Where do you get the idea that Microsoft never uses them? We’ve had
them around for years. They’re more useful than WinDbg 0.001% of the
time for me. But when I have a problem that can’t be solved with our
debuggers, I go straight to an ITP. (This situation usually comes up,
by the way, when I’m trying to debug the interaction of the BIOS and the
OS, or sometimes when I’m trying to find a driver that shut off
interupts and then began to spin.)
Honestly, there are a few reasons that they aren’t used much around
here:
- They only debug x86 machines, and we run NT on a lot more than that,
even if nearly all our customers buy only x86.
B) They cost us $30,000 to $50,000 apiece, depending on the setup, and
our debuggers can be freely copied. We frequently put multi-port serial
boards, along with 1394 adapters into lab machines, allowing them to
simultaneously debug tens of targets. Then we connect to those central
debugging servers from our offices. This brings the cost of debugging
hardware way, way below what we could achieve with ITPs. (I know some
of you will ask what developing WinDbg costs. I don’t honestly know.

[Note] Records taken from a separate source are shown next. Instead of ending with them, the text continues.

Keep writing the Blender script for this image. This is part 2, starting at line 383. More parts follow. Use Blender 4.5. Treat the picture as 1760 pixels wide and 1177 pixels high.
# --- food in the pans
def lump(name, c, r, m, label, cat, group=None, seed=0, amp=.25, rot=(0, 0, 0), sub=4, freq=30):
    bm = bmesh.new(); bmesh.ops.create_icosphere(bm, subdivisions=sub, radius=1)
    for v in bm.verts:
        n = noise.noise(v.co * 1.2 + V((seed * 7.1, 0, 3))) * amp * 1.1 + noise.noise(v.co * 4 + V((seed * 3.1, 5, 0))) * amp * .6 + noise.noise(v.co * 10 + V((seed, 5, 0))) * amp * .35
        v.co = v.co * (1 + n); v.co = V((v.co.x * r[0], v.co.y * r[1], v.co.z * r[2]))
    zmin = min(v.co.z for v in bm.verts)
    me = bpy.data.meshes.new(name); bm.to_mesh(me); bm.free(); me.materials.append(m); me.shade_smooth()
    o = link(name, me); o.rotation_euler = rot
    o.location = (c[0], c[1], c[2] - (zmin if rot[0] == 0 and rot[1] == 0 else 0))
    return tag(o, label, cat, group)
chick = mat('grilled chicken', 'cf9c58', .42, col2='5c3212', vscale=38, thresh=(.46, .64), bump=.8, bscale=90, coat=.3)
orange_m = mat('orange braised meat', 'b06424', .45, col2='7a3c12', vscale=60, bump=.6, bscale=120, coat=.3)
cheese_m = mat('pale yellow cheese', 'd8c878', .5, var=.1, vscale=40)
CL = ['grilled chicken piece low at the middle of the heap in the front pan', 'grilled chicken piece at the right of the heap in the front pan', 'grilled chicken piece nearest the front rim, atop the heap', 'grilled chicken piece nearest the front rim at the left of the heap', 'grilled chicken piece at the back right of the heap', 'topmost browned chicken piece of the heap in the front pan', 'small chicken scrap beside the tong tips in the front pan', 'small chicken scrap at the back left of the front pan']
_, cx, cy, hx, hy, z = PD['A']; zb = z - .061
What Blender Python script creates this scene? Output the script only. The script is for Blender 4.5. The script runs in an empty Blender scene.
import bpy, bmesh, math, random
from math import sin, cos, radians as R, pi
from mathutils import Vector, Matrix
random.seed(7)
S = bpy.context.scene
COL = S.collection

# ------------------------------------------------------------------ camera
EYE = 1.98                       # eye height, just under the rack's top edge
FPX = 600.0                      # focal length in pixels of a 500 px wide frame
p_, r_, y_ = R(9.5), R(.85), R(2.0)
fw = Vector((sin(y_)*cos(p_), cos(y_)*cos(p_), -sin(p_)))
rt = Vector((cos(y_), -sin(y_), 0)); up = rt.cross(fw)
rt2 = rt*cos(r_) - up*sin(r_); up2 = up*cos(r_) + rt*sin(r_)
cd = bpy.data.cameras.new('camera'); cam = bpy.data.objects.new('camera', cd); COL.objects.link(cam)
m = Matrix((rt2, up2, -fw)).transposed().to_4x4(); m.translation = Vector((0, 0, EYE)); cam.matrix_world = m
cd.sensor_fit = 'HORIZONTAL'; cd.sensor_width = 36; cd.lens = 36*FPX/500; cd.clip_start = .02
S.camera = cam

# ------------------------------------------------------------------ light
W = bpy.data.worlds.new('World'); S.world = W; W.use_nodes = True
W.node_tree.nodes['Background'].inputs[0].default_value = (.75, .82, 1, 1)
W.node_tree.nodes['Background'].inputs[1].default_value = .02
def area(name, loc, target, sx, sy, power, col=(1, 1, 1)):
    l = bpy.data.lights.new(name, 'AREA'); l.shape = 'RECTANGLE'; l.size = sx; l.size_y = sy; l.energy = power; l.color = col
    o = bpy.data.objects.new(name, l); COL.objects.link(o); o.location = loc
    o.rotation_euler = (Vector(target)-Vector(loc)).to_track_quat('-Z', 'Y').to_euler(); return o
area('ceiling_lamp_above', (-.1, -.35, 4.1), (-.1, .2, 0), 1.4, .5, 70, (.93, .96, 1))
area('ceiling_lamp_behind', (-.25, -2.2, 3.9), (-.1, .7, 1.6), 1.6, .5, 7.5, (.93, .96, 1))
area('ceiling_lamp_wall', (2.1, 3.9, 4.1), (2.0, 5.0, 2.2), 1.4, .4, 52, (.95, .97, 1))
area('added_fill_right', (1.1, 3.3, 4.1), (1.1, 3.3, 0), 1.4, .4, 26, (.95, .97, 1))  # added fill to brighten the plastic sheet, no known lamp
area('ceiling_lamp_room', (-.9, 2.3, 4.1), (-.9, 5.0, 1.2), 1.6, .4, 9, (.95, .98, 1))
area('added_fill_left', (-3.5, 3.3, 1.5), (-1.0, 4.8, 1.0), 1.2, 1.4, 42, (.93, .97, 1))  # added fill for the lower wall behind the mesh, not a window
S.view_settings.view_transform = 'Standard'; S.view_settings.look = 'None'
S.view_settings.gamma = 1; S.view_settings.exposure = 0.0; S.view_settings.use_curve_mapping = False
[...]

But that doesn’t matter, since we have to do it just to debug non-x86
machines.)
III) They are incredibly flaky when you move them constantly from
machine to machine, partly because you have to know a lot about the
motherboard to properly configure them, and most motherboards aren’t
labeled very well. I debug hundreds of machines per month. Moving my
Arium from one machine to another each time I need to look at it is
physically prohibitive.
Jake Oshins
(Proud owner of an Arium - even though their marketing spam annoys me)
Windows Kernel Group
-----Original Message-----
Subject: Re: I am going to write a book
From: Justin Frodsham
Date: Thu, 10 Oct 2002 10:41:58 -1000
X-Message-Number: 42
I would recommend using a hardware ICE unit from American Arium. An ITP
from them or Intel may be sufficient as well. What really blows my mind
is
that Microsoft never uses them… It’s a BIOS developers best friend,
and
it would be awesome for kernel development as well.